Fixed interest is believed to overburden the funded party. This view has long been expressed in classic Jewish and Christian commentary on interest, and has only been modified in recent years.

Where is shariah banking most popular?

In the past few decades, shariah institutions and instruments have developed in many countries, including the United States. In certain countries (Iran, Sudan, Pakistan) all or most financial intermediation conforms to shariah rules as defined by local authorities.

All three of these countries also have banking authorities who govern the general level of charges and returns in the system.

How does the shariah system work with conventional systems?

In most countries, including Indonesia, shariah transactions and institutions are a small part of the total and must compete with conventional financial institutions.

If the terms and conditions of shariah transactions differ too much from those of conventional institutions they become hard to sustain. The relationship between shariah and conventional institutions has yet to be determined precisely.

How do shariah transactions and instruments differ from the conventional?

Shariah instruments are simply a narrow group of familiar financing instruments. Any transaction, with any distribution of proceeds, can be done as a lease, a sale, a partnership, a fee-generating transaction, or a loan. Shariah instruments generally avoid loans. Though the scheduled distribution of proceeds may be the same, the legal risk in case of default is often different in the different forms of financing.

Those who promote shariah finance often prefer partnership arrangements in which profits or turnover are shared because this conforms more fully to shariah’s purpose.
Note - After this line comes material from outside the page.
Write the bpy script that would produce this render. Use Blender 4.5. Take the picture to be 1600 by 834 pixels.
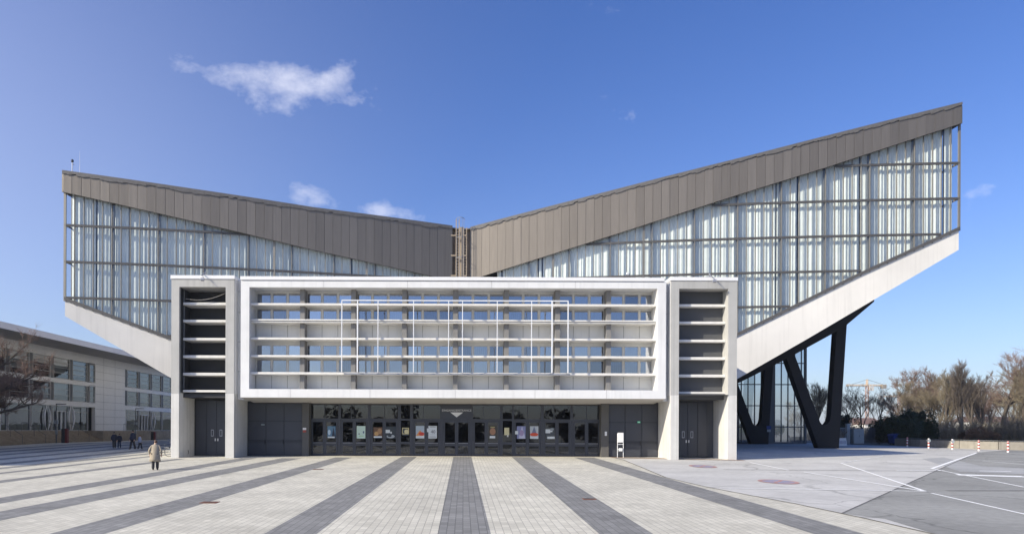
import bpy, math, random
from mathutils import Vector, Matrix, noise as mnoise
R = math.radians
for _o in list(bpy.data.objects): bpy.data.objects.remove(_o)
S = bpy.context.scene
COL = S.collection
random.seed(7)

# ------------------------------------------------------------------ camera, light, exposure
F = 1100.0; CX, CY = 724.0, 672.0; ROLL = 0.0036; EYE = 2.0
cam_d = bpy.data.cameras.new('camera'); cam = bpy.data.objects.new('camera', cam_d); COL.objects.link(cam)
cam_d.sensor_width = 36; cam_d.lens = F/1600*36
cam_d.shift_x = (800-CX)/1600; cam_d.shift_y = (CY-417)/1600
cam_d.clip_start = 0.2; cam_d.clip_end = 6000
cam.matrix_world = Matrix.Translation((0, 0, EYE)) @ Matrix.Rotation(R(90), 4, 'X') @ Matrix.Rotation(ROLL, 4, 'Z')
S.camera = cam

SUN_EL = R(29); SUN_AZ = math.atan2(-0.885, -0.465)      # azimuth clockwise from +Y, towards the sun
W = bpy.data.worlds.new('World'); S.world = W; W.use_nodes = True
nt = W.node_tree; nt.nodes.clear()
def N(t, **k):
    n = nt.nodes.new(t)
    for a, v in k.items(): setattr(n, a, v)
    return n
out = N('ShaderNodeOutputWorld'); bg = N('ShaderNodeBackground'); bg.inputs['Strength'].default_value = 0.105
sky = N('ShaderNodeTexSky', sky_type='NISHITA', sun_disc=False, sun_elevation=SUN_EL, sun_rotation=SUN_AZ,
        altitude=60, air_density=1.0, dust_density=1.6, ozone_density=2.2)
hsv = N('ShaderNodeHueSaturation'); hsv.inputs['Saturation'].default_value = 1.22; hsv.inputs['Hue'].default_value = 0.510
tc = N('ShaderNodeTexCoord'); sep = N('ShaderNodeSeparateXYZ'); nt.links.new(tc.outputs['Generated'], sep.inputs[0])
def M(op, a, b=None, c=None, clamp=False):
    n = N('ShaderNodeMath', operation=op); n.use_clamp = clamp
    for i, v in enumerate((a, b, c)):
        if v is None: continue
        if isinstance(v, (int, float)): n.inputs[i].default_value = v
        else: nt.links.new(v, n.inputs[i])
    return n.outputs[0]
yy = M('MAXIMUM', sep.outputs[1], 0.001)
u = M('DIVIDE', sep.outputs[0], yy); v = M('DIVIDE', sep.outputs[2], yy)
nz = N('ShaderNodeTexNoise'); nz.inputs['Scale'].default_value = 15; nz.inputs['Detail'].default_value = 10; nz.inputs['Roughness'].default_value = 0.64
mp = N('ShaderNodeMapping'); mp.inputs['Scale'].default_value = (1, 1, 1.7)
nt.links.new(tc.outputs['Generated'], mp.inputs[0]); nt.links.new(mp.outputs[0], nz.inputs['Vector'])
total = None
def blob(cu, cv, ru, rv, amp, tilt=0.0):
    global total
    du = M('SUBTRACT', u, cu); dv = M('SUBTRACT', M('SUBTRACT', v, cv), M('MULTIPLY', du, tilt))
    r = M('ADD', M('POWER', M('ABSOLUTE', M('DIVIDE', du, ru)), 2.0), M('POWER', M('ABSOLUTE', M('DIVIDE', dv, rv)), 2.0))
    e = M('MULTIPLY', M('EXPONENT', M('MULTIPLY', r, -1.0)), amp)
    total = e if total is None else M('MAXIMUM', total, e)
blob(-.275, .492, .115, .036, 1.0, -.10); blob(-.38, .510, .06, .016, .50, 0); blob(-.245, .475, .050, .044, .95, .35)
blob(-.188, .498, .040, .024, .8, .35); blob(-.29, .465, .02, .03, .5, .8)
blob(-.215, .328, .052, .019, .95, -.3); blob(-.112, .312, .052, .015, .92, -.12); blob(.725, .335, .035, .018, .55, .2)
blob(.69, .095, .07, .008, .42, 0); blob(-.05, .49, .02, .02, .32, 0); blob(-.34,.37,.02,.012,.36,0)
den = M('MULTIPLY', M('SUBTRACT', M('ADD', total, M('MULTIPLY', nz.outputs['Fac'], 2.3)), 1.50), .78, clamp=True)
den = M('MULTIPLY', den, M('GREATER_THAN', sep.outputs[1], 0.05))
den = M('MULTIPLY', den, 0.86)
# pale veil added to brighten the sky towards the sun side
du = M('DIVIDE', M('ADD', sep.outputs[0], .80), .55); dz = M('DIVIDE', M('SUBTRACT', sep.outputs[2], .22), .42)
veil = M('MULTIPLY', M('EXPONENT', M('MULTIPLY', M('ADD', M('MULTIPLY', du, du), M('MULTIPLY', dz, dz)), -1.0)), .26)
veil = M('MULTIPLY', veil, M('GREATER_THAN', sep.outputs[1], -.5))
low_ = M('MULTIPLY', M('EXPONENT', M('MULTIPLY', M('ABSOLUTE', sep.outputs[2]), -7.0)), .34)
den = M('MAXIMUM', den, M('MAXIMUM', veil, low_))
mixc = N('ShaderNodeMixRGB'); mixc.inputs[2].default_value = (7.7, 7.7, 8.5, 1)
gain = N('ShaderNodeMixRGB', blend_type='MULTIPLY'); gain.inputs[0].default_value = 1; gain.inputs[2].default_value = (0.87, 0.99, 1.27, 1)
nt.links.new(sky.outputs[0], hsv.inputs['Color']); nt.links.new(hsv.outputs[0], gain.inputs[1]); nt.links.new(gain.outputs[0], mixc.inputs[1]); nt.links.new(den, mixc.inputs[0])
nt.links.new(mixc.outputs[0], bg.inputs['Color']); nt.links.new(bg.outputs[0], out.inputs[0])

sun_d = bpy.data.lights.new('sun', 'SUN'); sun_d.energy = 4.5; sun_d.angle = R(0.53); sun_d.color = (1.0, 0.915, 0.745)
sun = bpy.data.objects.new('sun', sun_d); COL.objects.link(sun)
sdir = Vector((math.sin(SUN_AZ)*math.cos(SUN_EL), math.cos(SUN_AZ)*math.cos(SUN_EL), math.sin(SUN_EL)))
sun.rotation_euler = sdir.to_track_quat('Z', 'Y').to_euler()
S.view_settings.view_transform = 'Standard'; S.view_settings.look = 'None'
S.view_settings.exposure = 0.46; S.view_settings.gamma = 1
S.cycles.max_bounces = 8; S.cycles.transparent_max_bounces = 24

# ------------------------------------------------------------------ photo point -> place
H0, SL = 2.9, 18/1100.0                     # eye above the ground at the camera; rise of the plaza
def U(px, py): return px+ROLL*(py-CY), py-ROLL*(px-CX)
def at(px, py, Y):
    a, b = U(px, py); return Vector(((a-CX)*Y/F, Y, EYE+(CY-b)*Y/F))
def gz(Y): return min(EYE-H0+SL*Y, 0.4)
def gp(px, py, dz=0.0):
    a, b = U(px, py); k = b-654
    Y = H0*F/k if k > H0*F/79.4 else 1.6*F/max(b-CY, 1)
    return Vector(((a-CX)*Y/F, Y, gz(Y)+dz))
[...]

One goal of the Blueprint for the Development of Shariah Banking in Indonesia prepared by Bank Indonesia, is to increase the proportion of financing involving such sharing. In Indonesia, turnover rather than profits is usually shared.

Nonetheless, some estimate that more than 80 percent of Indonesian shariah financing is in fixed-term forms. Many involved in shariah banking would like to minimize the differences between shariah and conventional banking and thus welcome fixed-term forms.

How integrated are shariah systems with conventional systems?

Shariah transactions often have the bank as the title holder to the property concerned. U.S. banking authorities have ruled this unobjectionable, provided that title holding is only a matter of form to accommodate shariah. Even though U.S. and other banking supervision authorities have accommodated shariah banking with little perceived need for changes in procedures, some countries have felt that this is not enough.

They have moved to develop national and international shariah institutions—money markets, bank regulators, deposit protection, bank accounting, and so on. Centers have been developed for all these matters for bank supervision in Malaysia, for accounting in Bahrain, and several academic centers, including ones at Harvard and Oxford Universities.

What stance should international donors promoting financial development take toward shariah finance?

The same as toward every other market-oriented financial form. The forms should be encouraged, but the government or others should ensure a proper legal framework and that prudential norms are followed so that the public, especially small savers, are not endangered.

A lesser concern, because shariah finance little involved in remittance and money transfer and requires knowing customers, is conformance with anti-black money legislation.